> **Objective**:
Reproduce exactly the opening lines of the listing, stopping after the line that contains "COL = scene.collection" and including it.

> **Available data**:
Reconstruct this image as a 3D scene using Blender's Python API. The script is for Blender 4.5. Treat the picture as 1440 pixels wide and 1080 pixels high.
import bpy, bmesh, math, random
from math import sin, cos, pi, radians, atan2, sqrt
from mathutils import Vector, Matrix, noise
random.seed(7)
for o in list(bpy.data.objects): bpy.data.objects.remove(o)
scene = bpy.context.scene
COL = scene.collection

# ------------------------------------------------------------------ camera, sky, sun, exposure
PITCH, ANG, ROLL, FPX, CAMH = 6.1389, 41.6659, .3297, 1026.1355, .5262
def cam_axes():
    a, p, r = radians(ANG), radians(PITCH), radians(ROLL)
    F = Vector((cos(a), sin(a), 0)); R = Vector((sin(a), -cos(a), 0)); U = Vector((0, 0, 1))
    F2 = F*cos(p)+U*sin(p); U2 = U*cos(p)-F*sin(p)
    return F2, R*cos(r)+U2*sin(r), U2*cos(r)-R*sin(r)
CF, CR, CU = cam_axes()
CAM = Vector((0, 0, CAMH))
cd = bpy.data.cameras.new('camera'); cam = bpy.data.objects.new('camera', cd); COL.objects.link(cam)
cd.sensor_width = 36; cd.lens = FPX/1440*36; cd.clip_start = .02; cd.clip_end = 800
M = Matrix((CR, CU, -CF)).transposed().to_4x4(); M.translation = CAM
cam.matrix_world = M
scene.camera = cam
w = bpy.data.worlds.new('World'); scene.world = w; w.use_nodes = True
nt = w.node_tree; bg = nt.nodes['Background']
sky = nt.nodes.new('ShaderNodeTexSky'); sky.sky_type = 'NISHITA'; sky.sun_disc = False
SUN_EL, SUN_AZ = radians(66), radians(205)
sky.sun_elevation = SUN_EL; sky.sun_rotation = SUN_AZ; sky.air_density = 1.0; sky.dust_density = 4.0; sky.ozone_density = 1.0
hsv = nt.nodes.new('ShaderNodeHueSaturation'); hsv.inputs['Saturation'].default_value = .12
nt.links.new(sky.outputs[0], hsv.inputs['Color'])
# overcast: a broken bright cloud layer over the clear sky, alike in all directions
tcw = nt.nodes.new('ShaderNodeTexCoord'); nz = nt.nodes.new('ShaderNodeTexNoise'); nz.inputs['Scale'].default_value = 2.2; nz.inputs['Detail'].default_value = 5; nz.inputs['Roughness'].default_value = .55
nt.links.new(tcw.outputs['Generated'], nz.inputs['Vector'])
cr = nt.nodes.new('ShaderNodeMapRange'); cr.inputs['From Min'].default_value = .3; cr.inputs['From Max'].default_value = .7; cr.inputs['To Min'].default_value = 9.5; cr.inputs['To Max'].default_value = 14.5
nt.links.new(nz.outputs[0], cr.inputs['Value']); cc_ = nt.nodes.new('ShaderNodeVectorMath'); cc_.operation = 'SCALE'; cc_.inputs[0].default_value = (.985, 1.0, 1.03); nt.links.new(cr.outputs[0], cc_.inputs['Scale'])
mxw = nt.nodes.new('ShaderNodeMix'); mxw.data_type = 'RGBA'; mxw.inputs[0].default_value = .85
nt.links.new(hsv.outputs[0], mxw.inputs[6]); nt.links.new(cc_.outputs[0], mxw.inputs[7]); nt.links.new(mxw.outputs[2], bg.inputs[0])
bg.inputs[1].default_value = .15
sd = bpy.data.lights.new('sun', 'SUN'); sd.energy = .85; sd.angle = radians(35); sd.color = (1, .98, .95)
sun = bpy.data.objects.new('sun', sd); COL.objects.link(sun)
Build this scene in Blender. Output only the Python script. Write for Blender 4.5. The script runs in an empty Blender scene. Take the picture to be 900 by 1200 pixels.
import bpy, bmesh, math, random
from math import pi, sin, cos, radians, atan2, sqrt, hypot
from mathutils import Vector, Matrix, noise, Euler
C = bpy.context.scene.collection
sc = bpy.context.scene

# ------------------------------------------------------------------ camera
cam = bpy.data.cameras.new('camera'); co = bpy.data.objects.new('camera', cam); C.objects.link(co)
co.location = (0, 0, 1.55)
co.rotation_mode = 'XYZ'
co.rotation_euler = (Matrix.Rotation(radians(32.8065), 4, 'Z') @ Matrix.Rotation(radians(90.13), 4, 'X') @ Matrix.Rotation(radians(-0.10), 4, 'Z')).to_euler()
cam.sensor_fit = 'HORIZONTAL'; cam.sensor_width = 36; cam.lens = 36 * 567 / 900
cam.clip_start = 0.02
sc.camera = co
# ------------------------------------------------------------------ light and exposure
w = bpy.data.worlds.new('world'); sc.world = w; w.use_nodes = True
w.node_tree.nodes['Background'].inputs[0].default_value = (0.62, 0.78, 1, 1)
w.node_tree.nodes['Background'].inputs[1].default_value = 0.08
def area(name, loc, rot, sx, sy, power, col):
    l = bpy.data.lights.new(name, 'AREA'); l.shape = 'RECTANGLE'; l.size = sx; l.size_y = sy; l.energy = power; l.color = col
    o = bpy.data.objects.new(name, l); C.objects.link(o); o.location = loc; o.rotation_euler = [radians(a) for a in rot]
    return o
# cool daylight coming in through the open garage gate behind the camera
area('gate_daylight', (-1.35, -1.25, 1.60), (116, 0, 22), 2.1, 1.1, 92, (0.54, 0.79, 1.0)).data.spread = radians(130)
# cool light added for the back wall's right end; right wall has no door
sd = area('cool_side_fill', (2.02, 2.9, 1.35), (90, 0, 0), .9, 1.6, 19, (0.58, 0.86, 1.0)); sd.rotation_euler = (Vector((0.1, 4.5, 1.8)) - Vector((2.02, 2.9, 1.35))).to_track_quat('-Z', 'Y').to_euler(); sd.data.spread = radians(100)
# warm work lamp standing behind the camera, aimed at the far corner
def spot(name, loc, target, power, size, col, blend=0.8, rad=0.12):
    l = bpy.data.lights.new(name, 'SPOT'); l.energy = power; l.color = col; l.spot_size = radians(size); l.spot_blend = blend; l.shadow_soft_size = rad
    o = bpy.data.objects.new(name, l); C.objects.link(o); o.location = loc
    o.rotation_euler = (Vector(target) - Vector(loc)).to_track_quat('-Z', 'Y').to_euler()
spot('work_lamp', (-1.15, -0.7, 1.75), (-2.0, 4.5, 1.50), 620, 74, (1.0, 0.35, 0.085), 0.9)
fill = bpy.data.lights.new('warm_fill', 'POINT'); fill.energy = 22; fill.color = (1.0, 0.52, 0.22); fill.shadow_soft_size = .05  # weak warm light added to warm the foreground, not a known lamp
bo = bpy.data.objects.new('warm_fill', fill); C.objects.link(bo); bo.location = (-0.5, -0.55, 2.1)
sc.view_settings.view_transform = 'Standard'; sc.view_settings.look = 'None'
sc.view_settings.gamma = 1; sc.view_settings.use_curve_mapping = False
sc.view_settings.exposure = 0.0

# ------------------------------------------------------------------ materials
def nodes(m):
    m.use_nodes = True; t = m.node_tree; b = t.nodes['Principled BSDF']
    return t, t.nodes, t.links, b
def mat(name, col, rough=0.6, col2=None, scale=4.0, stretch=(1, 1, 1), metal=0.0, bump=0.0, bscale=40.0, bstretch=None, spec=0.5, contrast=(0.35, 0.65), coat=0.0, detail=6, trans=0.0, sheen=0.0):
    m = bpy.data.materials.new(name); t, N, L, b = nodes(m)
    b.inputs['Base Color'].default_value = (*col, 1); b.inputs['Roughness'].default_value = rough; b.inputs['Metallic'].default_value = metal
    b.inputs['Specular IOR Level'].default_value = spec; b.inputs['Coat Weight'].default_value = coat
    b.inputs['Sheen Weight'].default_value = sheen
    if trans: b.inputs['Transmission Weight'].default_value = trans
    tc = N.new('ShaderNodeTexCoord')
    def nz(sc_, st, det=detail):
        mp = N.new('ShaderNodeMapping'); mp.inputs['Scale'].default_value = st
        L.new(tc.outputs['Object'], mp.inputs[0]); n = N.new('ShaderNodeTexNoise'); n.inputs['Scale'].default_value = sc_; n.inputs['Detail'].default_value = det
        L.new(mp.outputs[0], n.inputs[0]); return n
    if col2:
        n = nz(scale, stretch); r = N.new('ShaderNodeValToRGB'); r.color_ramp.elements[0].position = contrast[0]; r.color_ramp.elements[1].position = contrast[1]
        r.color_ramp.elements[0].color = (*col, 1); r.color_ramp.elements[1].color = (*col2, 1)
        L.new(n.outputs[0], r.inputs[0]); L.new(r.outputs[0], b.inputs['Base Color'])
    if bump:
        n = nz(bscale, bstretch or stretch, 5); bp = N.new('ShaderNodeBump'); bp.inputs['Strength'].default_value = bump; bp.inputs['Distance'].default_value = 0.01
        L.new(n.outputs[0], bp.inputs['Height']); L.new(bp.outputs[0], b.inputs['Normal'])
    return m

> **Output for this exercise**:
Reconstruct this image as a 3D scene using Blender's Python API. The script is for Blender 4.5. Treat the picture as 1440 pixels wide and 1080 pixels high.
import bpy, bmesh, math, random
from math import sin, cos, pi, radians, atan2, sqrt
from mathutils import Vector, Matrix, noise
random.seed(7)
for o in list(bpy.data.objects): bpy.data.objects.remove(o)
scene = bpy.context.scene
COL = scene.collection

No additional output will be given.